Satsa is working behind the scenes and had approached the Department of Tourism to bring about clarity on the VAT requirements for the tourism industry, said David Frost, Satsa CEO.
He said Satsa had been aware of concerns about the application of either zero-rated or standard-rate VAT as it applied to the travel and tourism industry before a recent court case between SARS and a local tour operator came to light. Frost told Tourism Update that Satsa hoped to reach an equitable and historically non-punitive solution. “There needs to be clarity on the agreed way forward,” said Frost.
A recent poll published by Tourism Update, asked readers if they understood the SARS VAT interpretation note no. 42 as it applied to the supply of goods and services by the travel and tourism industry. To date, 75% of readers had voted ‘No, there is still some confusion about the roles of agent and principal, and standard and zero-rated VAT’, while 25% voted ‘Yes, the information is clear, in black and white’.
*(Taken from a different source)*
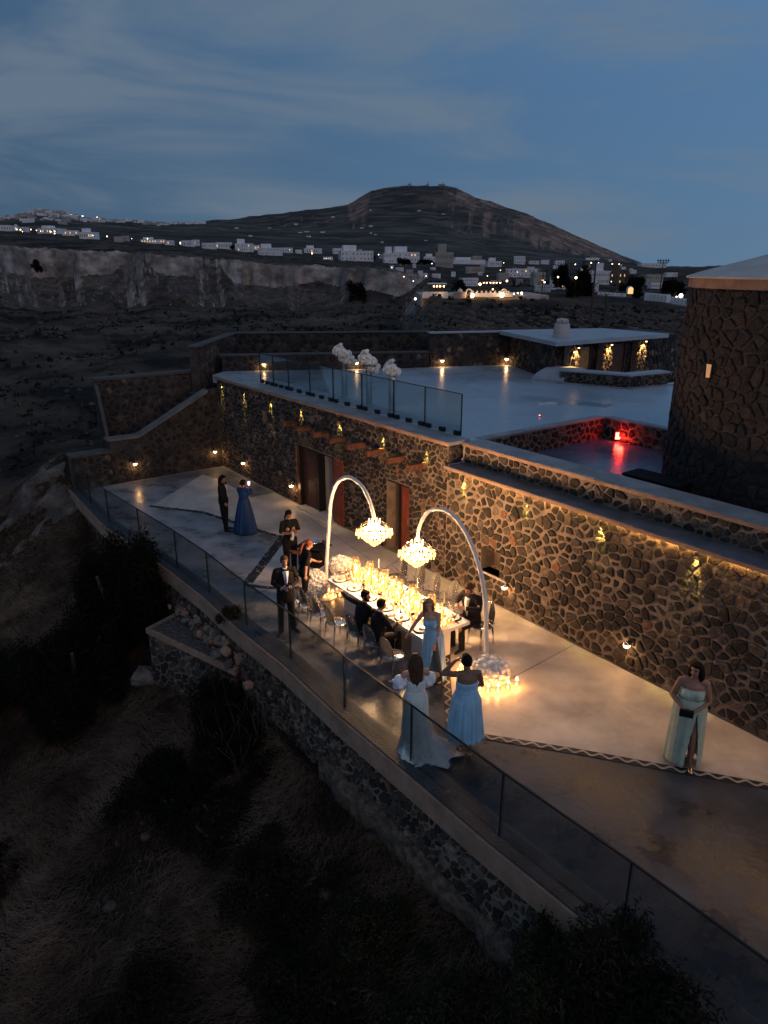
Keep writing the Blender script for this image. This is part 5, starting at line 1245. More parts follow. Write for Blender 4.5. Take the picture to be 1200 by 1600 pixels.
# ------------------------------------------------------------------ table, arches, chandeliers, candles
TS0, TS1, TN0, TN1 = -1.42, 2.02, 2.10, 3.33
tb = thing('banquet_table', 'long white banquet table crowded with candles and plates', 'table', W(.3, 2.7, 0), WANG)
def tl(s, n, z=0.0):    # local coords on the table frame (x along the wall, y away from the terrace)
    return Vector((s - .3, -(n - 2.7), z))
b = B(); b.box(tl((TS0 + TS1) / 2, (TN0 + TN1) / 2, .725), (TS1 - TS0, TN1 - TN0, .07)); b.obj('table_top', 'white_table', tb)
for s in (-.95, 1.55):
    b = B(); b.box(tl(s, 2.72, .345), (.5, .62, .69)); b.obj('pedestal', 'white_table', tb)
b = B(); b.box(tl(.3, 2.35, .7635), (TS1 - TS0 - .1, .05, .004)); b.obj('runner', 'dark_timber', tb)
def arch(pts, label):
    base = Vector(pts[0]); t = thing('arch_stand', label, 'chandelier stand', base)
    P = [Vector(p) - base for p in pts]; S = []
    for i in range(len(P) - 1):
        p0, p1, p2, p3 = P[max(i - 1, 0)], P[i], P[i + 1], P[min(i + 2, len(P) - 1)]
        for k in range(6):
            u = k / 6; S.append(.5 * ((2 * p1) + (p2 - p0) * u + (2 * p0 - 5 * p1 + 4 * p2 - p3) * u * u + (3 * p1 - p0 - 3 * p2 + p3) * u ** 3))
    S.append(P[-1]); n = len(S)
    b = B(); rr_ = [(.042 - .013 * i / n) * (1 + .06 * math.sin(i * 2.1)) for i in range(n)]; b.tube(S, rr_, 10); b.obj('wrapped_pole', 'white_paint', t, smooth=True)
    b = B()
    for i in range(0, (n - 1) * 4):     # the fabric wrapping shows as ribs round the pole
        u = i / 4; k = int(u); c = S[k].lerp(S[k + 1], u - k); d = (S[k + 1] - S[k]).normalized(); a = d.orthogonal().normalized(); e_ = d.cross(a); r_ = rr_[k] + .003
        b.tube([c + (a * math.cos(q) + e_ * math.sin(q)) * r_ + d * .02 * math.sin(q) for q in np.linspace(0, 6.283, 9)], .006, 4, caps=False)
    b.obj('wrapping', 'white_paint', t, smooth=True)
    b = B(); b.lathe([(.26, 0), (.26, .02), (.05, .03)], (0, 0, 0), 20); b.obj('base_plate', 'white_paint', t)
    return t
def wn_interp(b0, c0, prof):   # profile (fraction along base->chandelier, z)
    return [W(b0[0] + (c0[0] - b0[0]) * f_, b0[1] + (c0[1] - b0[1]) * f_, z) for f_, z in prof]
A1 = ((-2.0, 3.02), (-.22, 2.86)); A2 = ((2.66, 2.22), (.64, 2.38))
arch(wn_interp(*A1, [(0, 0), (.03, .9), (.10, 1.8), (.16, 2.5), (.30, 2.98), (.52, 3.2), (.76, 3.12), (.90, 2.88), (.98, 2.6), (1.0, 2.46)]), 'tall white wrapped arch at the far end of the table carrying the left chandelier')
arch(wn_interp(*A2, [(0, 0), (.02, .7), (.06, 1.5), (.14, 2.05), (.28, 2.55), (.46, 2.9), (.64, 3.0), (.84, 2.86), (.96, 2.5), (1.0, 2.14)]), 'tall white wrapped arch rising from roses at the near end carrying the right chandelier')
def chandelier(pos, label):
    t = thing('chandelier', label, 'chandelier', pos, .3, 'crystal chandeliers over the banquet table'); r = random.Random(4)
    b = B(); b.tube([(0, 0, -.05), (0, 0, .36)], .012, 6)
    for rr_, z in ((.33, .04), (.25, .1), (.14, .2), (.24, -.06), (.14, -.14)):
        b.tube([(rr_ * math.cos(a), rr_ * math.sin(a), z) for a in np.linspace(0, 2 * math.pi, 25)], .007, 5, caps=False)
    b.obj('frame', 'chrome', t)
    dm = B(); dm.lathe([(0, -.026), (.0105, -.006), (.0105, .006), (0, .022)], (0, 0, 0), 5); dv = np.array(dm.v); df = dm.f
    C_ = B(); 
    def drop(x, y, z, k=1.0): C_.add((dv * k + [x, y, z]).tolist(), df)
    for ring in range(11):          # tiered bead skirt of the bowl
        u = ring / 10; rad = .30 * (math.cos(u * 1.5) * .55 + (1 - u) * .45) + .01; z = .03 - .29 * u; m = max(5, int(rad * 105))
        for k in range(m): a = 2 * math.pi * (k + .5 * (ring % 2)) / m; drop(rad * math.cos(a) + r.uniform(-.008, .008), rad * math.sin(a) + r.uniform(-.008, .008), z + r.uniform(-.012, .012), r.uniform(.7, 1.1))
    for ring in range(7):
        u = ring / 6; rad = .30 * (1 - u) ** 1.3 + .05; z = .05 + .17 * u; m = max(5, int(rad * 90))
        for k in range(m): a = 2 * math.pi * (k + .3 * ring) / m; drop(rad * math.cos(a), rad * math.sin(a), z, .9)
    tag(C_.obj('crystal_beads', 'crystal', t), kind='stuff')
    arm = B()                                        # scrolled arms with hanging drops
    for k in range(12):
        a = 2 * math.pi * k / 12; d = Vector((math.cos(a), math.sin(a), 0)); arm.tube([d * .05 + Vector((0, 0, .18)), d * .16 + Vector((0, 0, .27)), d * .27 + Vector((0, 0, .22)), d * .36 + Vector((0, 0, .08)), d * .395 + Vector((0, 0, .1))], .006, 5)
    arm.obj('arms', 'chrome', t)
    cb = B(); cb.lathe([(0, -.05), (.014, -.03), (.014, .03), (0, .045)], (0, 0, 0), 6); cm_ = cb.mesh('pendant', 'crystal')
    for k in range(24):
        a = 2 * math.pi * k / 24; link('pendant', cm_, t, (.385 * math.cos(a), .385 * math.sin(a), .055 - .035 * (k % 2)))
    for k in range(8):
        a = 2 * math.pi * k / 8; o = link('pendant', cm_, t, (.12 * math.cos(a), .12 * math.sin(a), .30))
    bb = B(); bb.sph((0, 0, 0), (.017, .017, .032), 8, 6); mat('bulb_hot' + str(len(MATS)), (1, .8, .5), .5, emit=(1, .66, .28), es=60); bm_ = bb.mesh('bulb', list(MATS)[-1])
    for k in range(8):
        a = 2 * math.pi * k / 8; link('bulb', bm_, t, (.2 * math.cos(a), .2 * math.sin(a), .06))
        if k % 2: link('bulb', bm_, t, (.1 * math.cos(a), .1 * math.sin(a), -.06))
    lamp('lamp_light', 'POINT', (0, 0, .17), 520, (1, .57, .27), t, size=.17)
    return t
chandelier(W(A1[1][0], A1[1][1], 2.12), 'left glowing crystal chandelier hanging farther from the camera')
chandelier(W(A2[1][0], A2[1][1], 1.80), 'right glowing crystal chandelier hanging nearer the high wall niche')

# candles, glasses, plates as shared meshes
def mk(fn): b = B(); fn(b); return b
M_ = {}
b = B(); b.lathe([(.030, 0), (.032, .085), (.032, .086), (.029, .004), (0, .004)], (0, 0, 0), 12); M_['votive_glass'] = b.mesh('glass', 'candle_glass', True)
b = B(); b.lathe([(.026, .005), (.026, .05), (0, .05)], (0, 0, 0), 10); M_['votive_wax'] = b.mesh('wax', 'wax')
b = B(); b.lathe([(0, 0), (.009, .012), (.007, .026), (0, .045)], (0, 0, 0), 7); M_['flame'] = b.mesh('flame', 'flame', True)
b = B(); b.lathe([(.085, 0), (.085, .40)], (0, 0, 0), 20); M_['tall_glass'] = b.mesh('glass', 'candle_glass', True)
b = B(); b.lathe([(.035, .0), (.035, .2), (0, .2)], (0, 0, 0), 12); M_['pillar_wax'] = b.mesh('wax', 'wax')
b = B(); b.tube([(.085 * math.cos(a), .085 * math.sin(a), 0) for a in np.linspace(0, 6.283, 21)], .004, 4, caps=False); M_['rim'] = b.mesh('rim', 'glass_edge')
b = B(); b.lathe([(.045, 0), (.055, .05), (.028, .16), (.026, .22)], (0, 0, 0), 12); M_['lantern_glass'] = b.mesh('glass', 'candle_glass', True)
b = B(); b.lathe([(0, 0), (.1, .002), (.145, .016), (.148, .02), (.1, .008), (0, .007)], (0, 0, 0), 24); M_['plate'] = b.mesh('plate', 'plate_white', True)
b = B(); b.lathe([(0, 0), (.15, .001), (.17, .006), (.16, .009), (0, .006)], (0, 0, 0), 24); M_['charger'] = b.mesh('rim', 'acrylic', True)
b = B(); b.lathe([(.034, 0), (.034, .003), (.004, .008), (.004, .085), (.03, .11), (.038, .14), (.034, .19)], (0, 0, 0), 14); M_['wine'] = b.mesh('glass', 'wine_glass', True)
b = B(); b.lathe([(.0, .1), (.028, .112), (.035, .135), (0, .136)], (0, 0, 0), 12); M_['wine_in'] = b.mesh('wine', 'wine')
b = B(); b.lathe([(.03, 0), (.034, .1)], (0, 0, 0), 12); M_['tumbler'] = b.mesh('glass', 'wine_glass', True)
b = B(); b.lathe([(.04, 0), (.035, .012), (.009, .02), (.008, .20), (.02, .215), (.02, .23), (0, .23)], (0, 0, 0), 10); M_['stick'] = b.mesh('holder', 'black_metal', True)
b = B(); b.lathe([(.010, .22), (.008, .46), (0, .46)], (0, 0, 0), 8); M_['taper'] = b.mesh('wax', 'white_paint')
b = B(); b.box((0, 0, .008), (.11, .2, .016), .1); b.box((.01, .01, .02), (.1, .1, .012), .4); M_['napkin'] = b.mesh('napkin', 'napkin')
r = random.Random(2); b = B()
for k in range(7): a = r.uniform(0, 6.28); q = r.uniform(0, .045); b.sph((q * math.cos(a), q * math.sin(a), .022), (.026, .022, .018), 6, 4, 0 if k < 5 else 1)
M_['food'] = b.mesh('food', ['food_amber', 'food_green'], True)
nlit = [0]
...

Gerhard Badenhorst, Tax Executive at ENS Africa, said SARS needed to update its VAT interpretation note no. 42, to make it clearer when to charge either standard or zero-rated VAT. He added that some local tour operators might think the way they were accounting for VAT was correct while their actual documentation did not support the VAT treatment.
He suggested that local tour operators who were unsure of the VAT treatment and whether or not they were compliant with the legislation, should approach SARS to obtain a private binding ruling to confirm that their application of the legislation was actually correct.